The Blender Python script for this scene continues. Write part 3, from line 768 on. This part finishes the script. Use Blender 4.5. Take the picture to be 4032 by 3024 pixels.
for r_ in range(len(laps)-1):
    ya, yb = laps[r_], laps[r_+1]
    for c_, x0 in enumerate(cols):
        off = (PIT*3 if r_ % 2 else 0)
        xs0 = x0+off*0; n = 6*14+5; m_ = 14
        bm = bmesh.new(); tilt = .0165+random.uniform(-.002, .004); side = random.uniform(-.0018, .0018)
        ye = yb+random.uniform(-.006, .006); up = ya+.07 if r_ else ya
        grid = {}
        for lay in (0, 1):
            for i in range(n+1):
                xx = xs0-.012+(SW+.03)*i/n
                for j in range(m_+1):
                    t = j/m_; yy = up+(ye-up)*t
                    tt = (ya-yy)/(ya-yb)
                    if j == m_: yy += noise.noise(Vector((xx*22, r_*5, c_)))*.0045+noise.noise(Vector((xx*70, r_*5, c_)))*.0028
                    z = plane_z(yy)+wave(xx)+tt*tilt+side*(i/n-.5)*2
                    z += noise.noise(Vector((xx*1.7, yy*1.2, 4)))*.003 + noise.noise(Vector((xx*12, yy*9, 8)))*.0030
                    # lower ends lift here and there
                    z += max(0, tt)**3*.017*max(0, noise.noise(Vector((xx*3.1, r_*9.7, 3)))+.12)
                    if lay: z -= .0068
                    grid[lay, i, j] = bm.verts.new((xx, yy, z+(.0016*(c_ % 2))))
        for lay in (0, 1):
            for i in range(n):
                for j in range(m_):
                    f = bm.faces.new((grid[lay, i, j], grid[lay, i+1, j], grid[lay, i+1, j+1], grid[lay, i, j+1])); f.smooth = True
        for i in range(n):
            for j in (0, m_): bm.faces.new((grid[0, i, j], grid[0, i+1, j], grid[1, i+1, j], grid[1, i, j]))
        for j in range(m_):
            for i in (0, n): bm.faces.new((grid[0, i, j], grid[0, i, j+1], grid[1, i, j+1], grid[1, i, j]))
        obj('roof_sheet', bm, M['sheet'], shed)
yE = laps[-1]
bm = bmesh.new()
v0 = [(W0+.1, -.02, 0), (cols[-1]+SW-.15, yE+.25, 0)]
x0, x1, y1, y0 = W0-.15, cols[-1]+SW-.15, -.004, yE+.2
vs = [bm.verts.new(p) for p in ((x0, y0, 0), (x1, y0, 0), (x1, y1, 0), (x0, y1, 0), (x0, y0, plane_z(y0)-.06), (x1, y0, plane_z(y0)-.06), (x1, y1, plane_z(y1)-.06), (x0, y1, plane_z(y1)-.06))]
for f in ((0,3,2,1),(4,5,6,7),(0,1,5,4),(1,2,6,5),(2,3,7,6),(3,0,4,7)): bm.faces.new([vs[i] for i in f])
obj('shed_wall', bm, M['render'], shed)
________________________
### What is being asked
Return all the data exactly as given.

### Solution to this task
The Blender Python script for this scene continues. Write part 3, from line 768 on. This part finishes the script. Use Blender 4.5. Take the picture to be 4032 by 3024 pixels.
for r_ in range(len(laps)-1):
    ya, yb = laps[r_], laps[r_+1]
    for c_, x0 in enumerate(cols):
        off = (PIT*3 if r_ % 2 else 0)
        xs0 = x0+off*0; n = 6*14+5; m_ = 14
        bm = bmesh.new(); tilt = .0165+random.uniform(-.002, .004); side = random.uniform(-.0018, .0018)
        ye = yb+random.uniform(-.006, .006); up = ya+.07 if r_ else ya
        grid = {}
        for lay in (0, 1):
            for i in range(n+1):
                xx = xs0-.012+(SW+.03)*i/n
                for j in range(m_+1):
                    t = j/m_; yy = up+(ye-up)*t
                    tt = (ya-yy)/(ya-yb)
                    if j == m_: yy += noise.noise(Vector((xx*22, r_*5, c_)))*.0045+noise.noise(Vector((xx*70, r_*5, c_)))*.0028
                    z = plane_z(yy)+wave(xx)+tt*tilt+side*(i/n-.5)*2
                    z += noise.noise(Vector((xx*1.7, yy*1.2, 4)))*.003 + noise.noise(Vector((xx*12, yy*9, 8)))*.0030
                    # lower ends lift here and there
                    z += max(0, tt)**3*.017*max(0, noise.noise(Vector((xx*3.1, r_*9.7, 3)))+.12)
                    if lay: z -= .0068
                    grid[lay, i, j] = bm.verts.new((xx, yy, z+(.0016*(c_ % 2))))
        for lay in (0, 1):
            for i in range(n):
                for j in range(m_):
                    f = bm.faces.new((grid[lay, i, j], grid[lay, i+1, j], grid[lay, i+1, j+1], grid[lay, i, j+1])); f.smooth = True
        for i in range(n):
            for j in (0, m_): bm.faces.new((grid[0, i, j], grid[0, i+1, j], grid[1, i+1, j], grid[1, i, j]))
        for j in range(m_):
            for i in (0, n): bm.faces.new((grid[0, i, j], grid[0, i, j+1], grid[1, i, j+1], grid[1, i, j]))
        obj('roof_sheet', bm, M['sheet'], shed)
yE = laps[-1]
bm = bmesh.new()
v0 = [(W0+.1, -.02, 0), (cols[-1]+SW-.15, yE+.25, 0)]
x0, x1, y1, y0 = W0-.15, cols[-1]+SW-.15, -.004, yE+.2
vs = [bm.verts.new(p) for p in ((x0, y0, 0), (x1, y0, 0), (x1, y1, 0), (x0, y1, 0), (x0, y0, plane_z(y0)-.06), (x1, y0, plane_z(y0)-.06), (x1, y1, plane_z(y1)-.06), (x0, y1, plane_z(y1)-.06))]
for f in ((0,3,2,1),(4,5,6,7),(0,1,5,4),(1,2,6,5),(2,3,7,6),(3,0,4,7)): bm.faces.new([vs[i] for i in f])
obj('shed_wall', bm, M['render'], shed)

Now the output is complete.